"Jeremy" Wins Big At The VMAs
Pearl Jam's "Jeremy" video wins four awards, including Video of the Year, at the MTV Video Music Awards. Pearl Jam responds by not making any more videos until 1998.
In addition to Video of the Year, "Jeremy" wins for Best Group Video, Best Metal/Hard Rock Video, and Best Director (Mark Pellington). Eddie Vedder is nonplussed in his acceptance speeches. "I don't know how you can say it's the best," he says. "It's just a little piece of art, and you can't put art into a competition." Accepting Video of the Year, the group is joined on stage by the star of the video, Trevor Wilson. "Hey everybody, this is Trevor.

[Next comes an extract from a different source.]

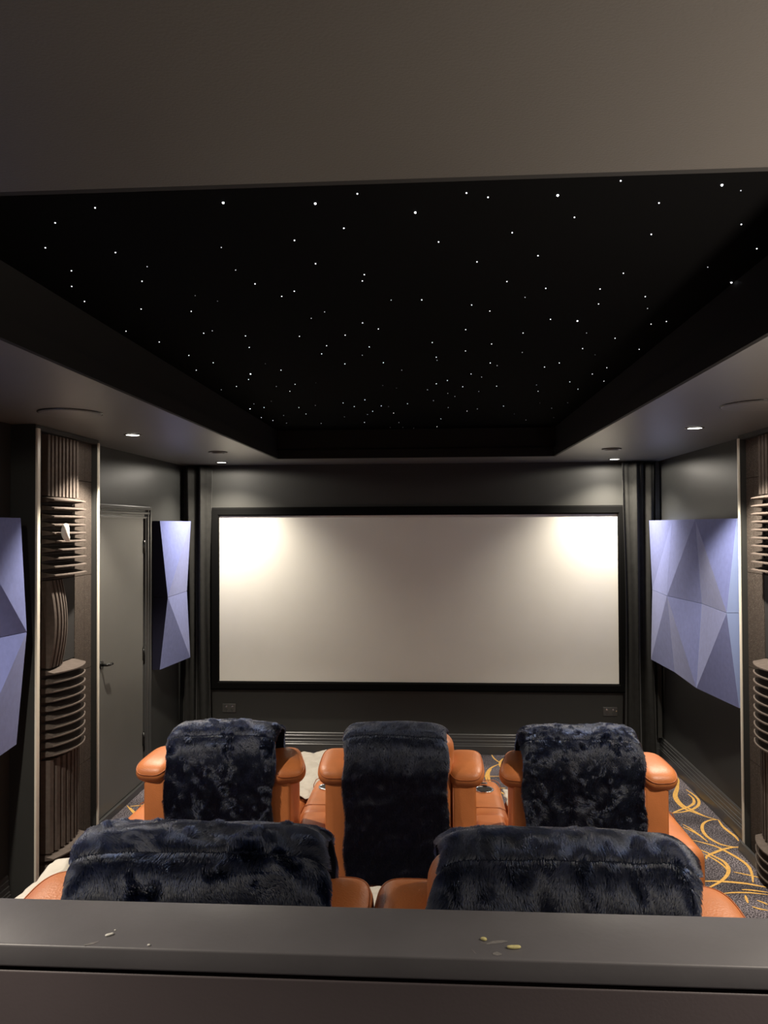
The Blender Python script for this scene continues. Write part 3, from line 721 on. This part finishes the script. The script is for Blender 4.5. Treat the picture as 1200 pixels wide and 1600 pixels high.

He lives," Vedder says, referring to the ambiguous ending of the video where Jeremy's classmates end up spattered in blood (the video was supposed to end by showing Jeremy shooting himself, but MTV made them edit out the gun). The song takes on a heavy topic and is based on a real-life tragedy: In 1991, a 15-year-old student in Texas named Jeremy Delle killed himself in his English class. "If it weren't for music, I think I would have shot myself in the front of the classroom," Vedder says. "It really is what kept me alive." The group is much more animated when they perform, with Neil Young joining them on stage as a surprise guest for "Rockin' In The Free World." Young and Pearl Jam, kindred musical spirits, collaborate many more times over the years. For Wilson, it's his last appearance on camera, as he gives up acting, going on to study international relations at New York University and work for the United Nations. In 2016, he drowns while swimming in Puerto Rico.